What size Stinger is yours?

Cheapstreetcoupe 07-02-2013 08:17 AM

Mine is the bastard 84 230 model. After the research, I think it's basicly a rebadged scorpion. One more q, with all the nonskid on the top, when I go to paint, can I use say duraglas on top of that to smooth it all out. I think I would like to have the smooth glass look. Also could u base clear above the waterline? Or is base-clear a no no?

Ktrain 07-02-2013 11:07 AM

Yes you can base clear, Just use good base and better clear. Why not sand all the nonskid down that you do not want? That will smooth it out, way less work then body putty everywhere.

Cheapstreetcoupe 07-02-2013 11:21 AM

The non skid actually sits lower than the smooth glass level. (The top of the grit is even with the smooth glass) hope that makes sense. I believe if u don't level/smooth it out it will be a wave/dip after u sand for sure.
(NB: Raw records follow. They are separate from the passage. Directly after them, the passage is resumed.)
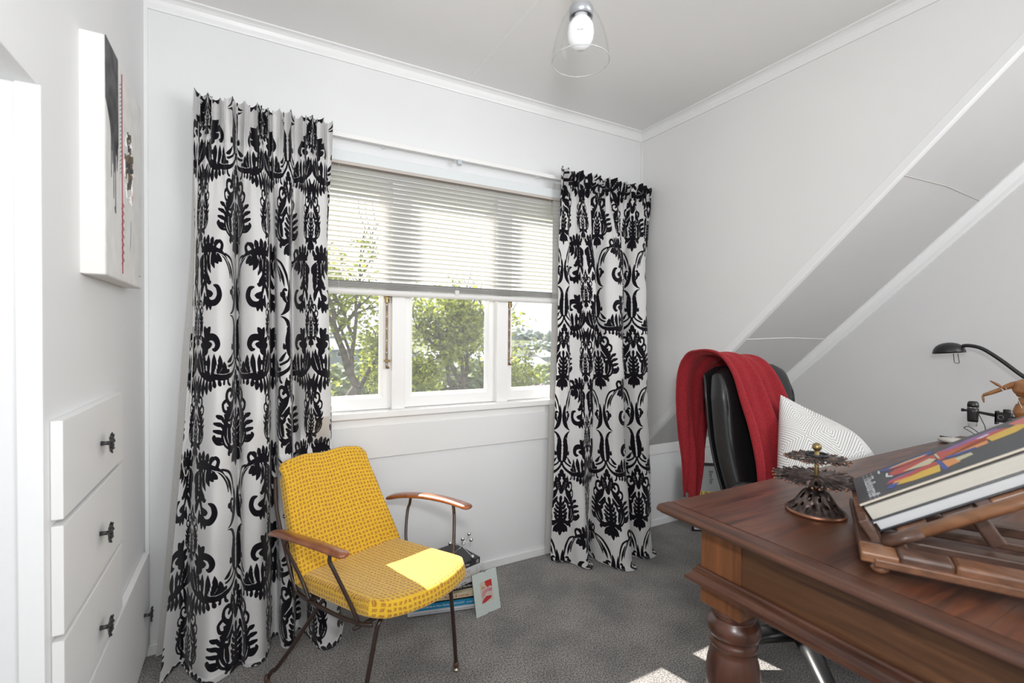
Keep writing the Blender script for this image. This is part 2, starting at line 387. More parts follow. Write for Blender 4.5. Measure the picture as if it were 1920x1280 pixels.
def frame_T(o, x, y):
    """matrix with origin o, x axis x, y axis y (both vectors), z = x cross y"""
    x = Vector(x).normalized(); z = x.cross(Vector(y)).normalized(); y = z.cross(x)
    return Matrix(((x.x, y.x, z.x, o[0]), (x.y, y.y, z.y, o[1]), (x.z, y.z, z.z, o[2]), (0, 0, 0, 1)))

# ------------------------------------------------------------------ room shell
W1, W2, HC, YB = 2.396, 3.14, 2.392, -4.3
K0, KS = .5, .98                      # sloping ceiling: z = K0 + KS*|y|
YS = -(HC-K0)/KS
bx_ = lambda n, b, m, **k: struct(bx(n, b, m, **k))
bm = bmesh.new(); box(bm, -.7, W2+.1, YB-.1, .12, -.06, 0); o = fin('floor', bm, M['carpet']); struct(o, 'grey cut-pile carpet over the whole room')
OX0, OX1, OZ0, OZ1 = .38, 2.005, .79, 1.935    # window opening
bm = bmesh.new()
box(bm, -.02, OX0, 0, .12, 0, HC); box(bm, OX1, W1+.03, 0, .12, .3, HC); box(bm, OX1, W2+.1, 0, .12, 0, K0+.02)
box(bm, OX0, OX1, 0, .12, 0, OZ0); box(bm, OX0, OX1, 0, .12, OZ1, HC)
struct(fin('wall_window', bm, M['wall']), 'white painted wall around the window')
bm = bmesh.new(); AY, AZ = -.992, 1.622
box(bm, -.12, 0, AY, .02, 0, HC); box(bm, -.75, 0, YB, AY, AZ, HC); box(bm, -.75, -.12, AY, AY+.06, 0, AZ); box(bm, -.81, -.75, YB, AY+.06, 0, HC)
struct(fin('wall_left', bm, M['wall']), 'white left wall with an open recess nearest the camera')
bm = bmesh.new(); prism(bm, [(0, K0-.01), (0, HC), (YS, HC)], 0, W1, W1+.03)
struct(fin('wall_cheek', bm, M['cheek']), 'triangular white side wall of the dormer')
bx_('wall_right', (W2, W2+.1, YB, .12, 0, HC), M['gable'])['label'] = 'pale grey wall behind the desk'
bx_('wall_back', (-.8, W2+.1, YB-.1, YB, 0, HC), M['wall'])
bx_('ceiling', (-.75, W2+.1, YB-.1, .12, HC, HC+.08), M['ceil'])
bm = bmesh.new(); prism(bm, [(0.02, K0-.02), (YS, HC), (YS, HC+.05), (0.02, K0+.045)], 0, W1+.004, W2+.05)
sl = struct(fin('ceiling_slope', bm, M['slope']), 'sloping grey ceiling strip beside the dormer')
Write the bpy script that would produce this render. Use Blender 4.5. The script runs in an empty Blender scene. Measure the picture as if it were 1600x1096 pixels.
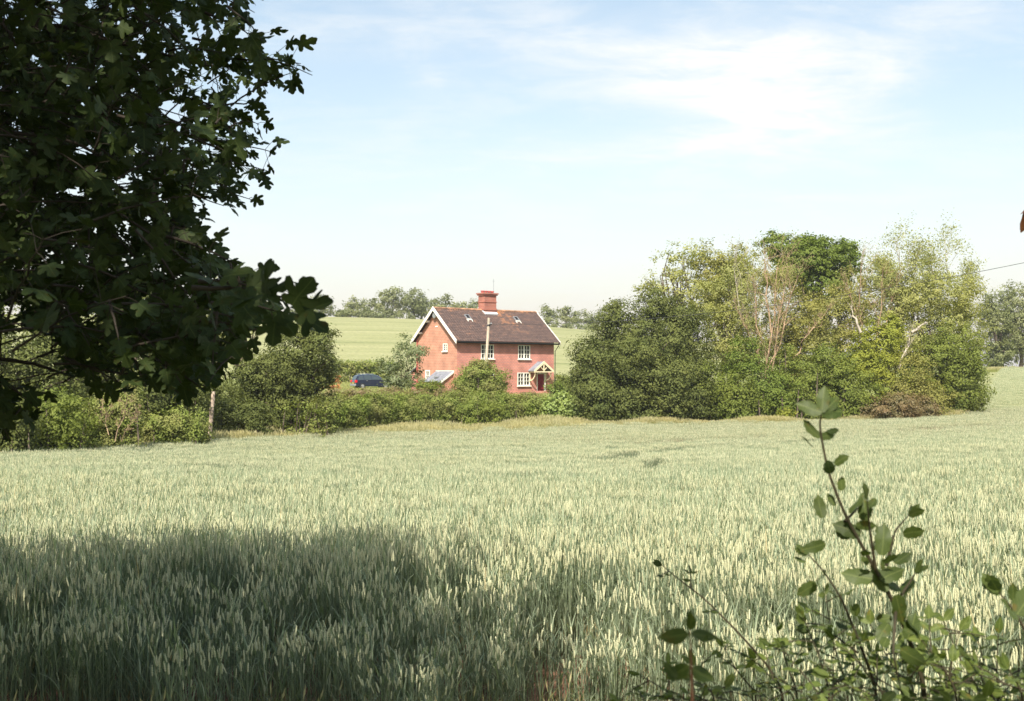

After thinking more about it, why wouldn't a high build primer work. Should bring it up high enough I would think. Not up on how well gelcoat and the autobody products work together. If I'm in left field let me know.

Ktrain 07-02-2013 01:58 PM

High build primer tends to shrink over time, so caking that on is not a great idea. Your best bet is probably to roll gel coat over the nonskid area to fill it in then sand it smooth. Follow with an epoxy primer then paint it. Are you going to be walking on it? If so base clear is not the best idea. Bare foot you will be fine but dragging shoes across it not good. Gel coat plays well will most any kind of paint, just be sure to epoxy prime as this is your base for everything to adhere. in my shop we have been using spi epoxy primer with killer results.